An intuitive reason why the $\sum_{n=1}^\infty \cos(\pi_n)$ might be positive where $\pi_n$ is the n-th digit of $\pi$

Question

Let $\pi_n$ be the $n-th$ digit in the base ten decimal representation of $\pi$. Is there an intuitive reason why it might be true $$\sum_{n=1}^\infty \cos(\pi_n)>0$$ For short handedness I write $\gamma = \sum_{n=1}^\infty \cos(\pi_n)$. Over the first 480,000 digits of $\pi$ I have that $\gamma \approx 20,000$. Surely $0 \leq \pi_n \leq 9$ and $\cos(\pi_n)<0$ if $\pi_n$ is one of $2,3,4,8\text{ or }9.$ The big jumps in the sum occur whenever $\pi_n=0$ in which case $\cos(\pi_n)=1$. It's a reach for me but I cannot think of a reason why this sum might be positive or negative. I am not able to compute this sum for the first 1,000,000 digits of $\pi$ so I am not certain that $\gamma$ "turns" back to negative.
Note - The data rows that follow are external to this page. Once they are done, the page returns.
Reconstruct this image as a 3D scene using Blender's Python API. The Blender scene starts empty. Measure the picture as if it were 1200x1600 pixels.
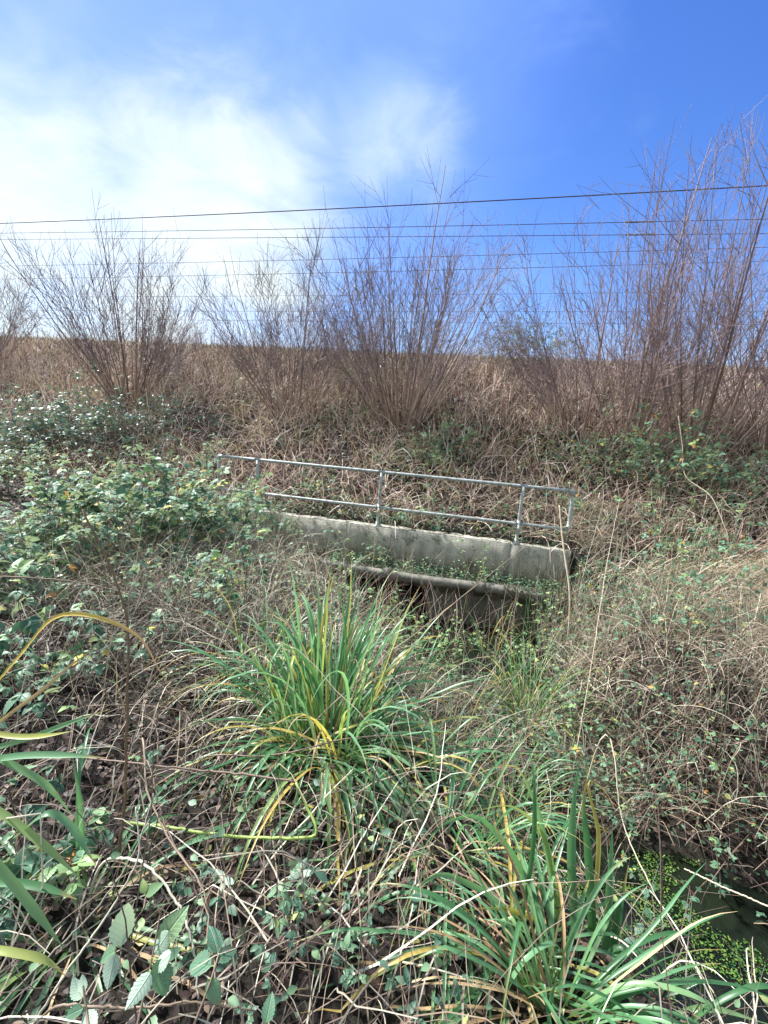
import bpy, math
import numpy as np
from mathutils import Matrix, Vector
sc = bpy.context.scene
# ------------------------------------------------------------------ camera
F_PX, PITCH, ROLL = 700.0, math.radians(10.4), math.radians(4.5)
CAM = np.array([0, 0, 1.6])
FW = np.array([0, math.cos(PITCH), -math.sin(PITCH)])
_u0 = np.array([0, math.sin(PITCH), math.cos(PITCH)]); _r0 = np.array([1.0, 0, 0])
RT = math.cos(ROLL)*_r0 + math.sin(ROLL)*_u0
UP = -math.sin(ROLL)*_r0 + math.cos(ROLL)*_u0
cd = bpy.data.cameras.new('camera'); cam = bpy.data.objects.new('camera', cd)
sc.collection.objects.link(cam); sc.camera = cam
cd.sensor_fit = 'VERTICAL'; cd.sensor_height = 24; cd.lens = 24*F_PX/1600
cd.clip_start = 0.03; cd.clip_end = 2000
cam.matrix_world = Matrix(((RT[0], UP[0], -FW[0], 0), (RT[1], UP[1], -FW[1], 0), (RT[2], UP[2], -FW[2], 1.6), (0, 0, 0, 1)))
# ------------------------------------------------------------------ world, sun, exposure
SUN_AZ, SUN_EL = math.radians(-62), math.radians(47)          # azimuth from +Y towards +X
SUN_DIR = np.array([math.sin(SUN_AZ)*math.cos(SUN_EL), math.cos(SUN_AZ)*math.cos(SUN_EL), math.sin(SUN_EL)])
def px_dir(x, y):
    d = FW + RT*(x-600)/F_PX - UP*(y-800)/F_PX
    return d/np.linalg.norm(d)
w = bpy.data.worlds.new('World'); sc.world = w; w.use_nodes = True
nt = w.node_tree; nt.nodes.clear(); N = nt.nodes.new; L = nt.links.new
def wmath(op, a, b=None, c=None, clamp=False):
    n = N('ShaderNodeMath'); n.operation = op; n.use_clamp = clamp
    for i, v in enumerate((a, b, c)):
        if v is None: continue
        if isinstance(v, (int, float)): n.inputs[i].default_value = v
        else: L(v, n.inputs[i])
    return n.outputs[0]
def wramp(v, a, b):
    n = N('ShaderNodeMapRange'); n.interpolation_type = 'SMOOTHSTEP'
    L(v, n.inputs[0]); n.inputs[1].default_value = a; n.inputs[2].default_value = b
    return n.outputs[0]
tc = N('ShaderNodeTexCoord'); DIRV = tc.outputs['Generated']
def lobe(x, y, inner, outer):
    """1 near the direction of the cloud, 0 beyond `outer` degrees"""
    d = px_dir(x, y); n = N('ShaderNodeVectorMath'); n.operation = 'DOT_PRODUCT'
    L(DIRV, n.inputs[0]); n.inputs[1].default_value = tuple(d)
    return wramp(n.outputs['Value'], math.cos(math.radians(outer)), math.cos(math.radians(inner)))
def wmix(fac, a, b):
    n = N('ShaderNodeMix'); n.data_type = 'RGBA'
    if isinstance(fac, float): n.inputs[0].default_value = fac
    else: L(fac, n.inputs[0])
    for i, v in ((6, a), (7, b)):
        if isinstance(v, tuple): n.inputs[i].default_value = (*v, 1)
        else: L(v, n.inputs[i])
    return n.outputs[2]
sky = N('ShaderNodeTexSky'); sky.sky_type = 'NISHITA'; sky.sun_disc = False
sky.sun_elevation = SUN_EL; sky.sun_rotation = SUN_AZ; sky.air_density = 1.0; sky.dust_density = 0.4; sky.ozone_density = 2.0
hs = N('ShaderNodeHueSaturation'); hs.inputs['Hue'].default_value = 0.518; hs.inputs['Saturation'].default_value = 1.32; hs.inputs['Value'].default_value = 1.42
L(sky.outputs[0], hs.inputs['Color'])
def noise(scale, detail, rough, vec=DIRV, dist=0.0):
    n = N('ShaderNodeTexNoise'); n.inputs['Scale'].default_value = scale; n.inputs['Detail'].default_value = detail
    n.inputs['Roughness'].default_value = rough; n.inputs['Distortion'].default_value = dist; L(vec, n.inputs['Vector'])
    return n.outputs['Fac']
mp = N('ShaderNodeMapping'); mp.inputs['Rotation'].default_value = (0.3, 0.5, 0.4); mp.inputs['Scale'].default_value = (1.0, 1.0, 1.9)
L(DIRV, mp.inputs['Vector'])
n1 = noise(2.1, 6, 0.52, mp.outputs[0], 0.35); n2 = noise(5.0, 7, 0.6, mp.outputs[0], 0.5)
nn = wmath('ADD', wmath('MULTIPLY', n1, 0.58), wmath('MULTIPLY', n2, 0.42))
nn = wmath('SUBTRACT', nn, 0.5)
veil = wmath('MULTIPLY', lobe(-60, 430, 8, 44), 1.0)                     # broad bright veil round the sun
puffs = wmath('ADD', wmath('MULTIPLY', lobe(430, 260, 2, 16), 0.75), wmath('MULTIPLY', lobe(640, 200, 1, 8), 0.85))
puffs = wmath('ADD', puffs, wmath('MULTIPLY', lobe(180, 500, 4, 24), 0.3))
puffs = wmath('ADD', puffs, wmath('MULTIPLY', lobe(60, 200, 2, 14), 0.25))
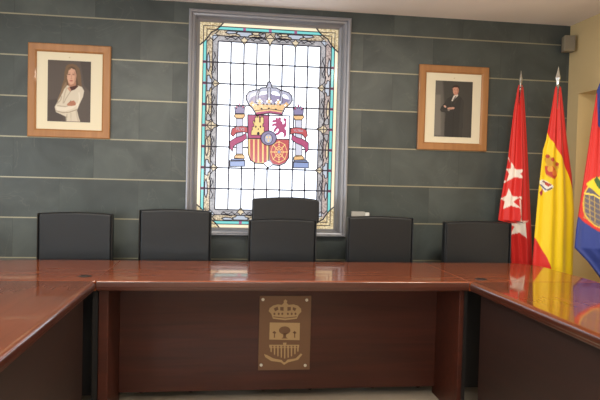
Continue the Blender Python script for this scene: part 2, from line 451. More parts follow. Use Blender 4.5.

Moreover I am not sure if it is true $\gamma \neq 0$. This is just pure curiosity and fun with the digits of $\pi$.

Answer 1

Averaging over the digits $\{0\ldots9\}$, the value $\cos(\pi_n)$ is on average larger than zero, at $\approx0.042$. If $\pi$ is even close to being a normal number (and there is currently no evidence to suppose otherwise), you would expect that the sum over the first $480,000$ digits would be around $480,000\times0.042 \approx20160$, which is pretty close to what you got.

Of course, it's still entirely possible that $\pi$ becomes a long stream of $3$'s at some point, and your sum will be negative - but to the best of my knowledge, we just don't know.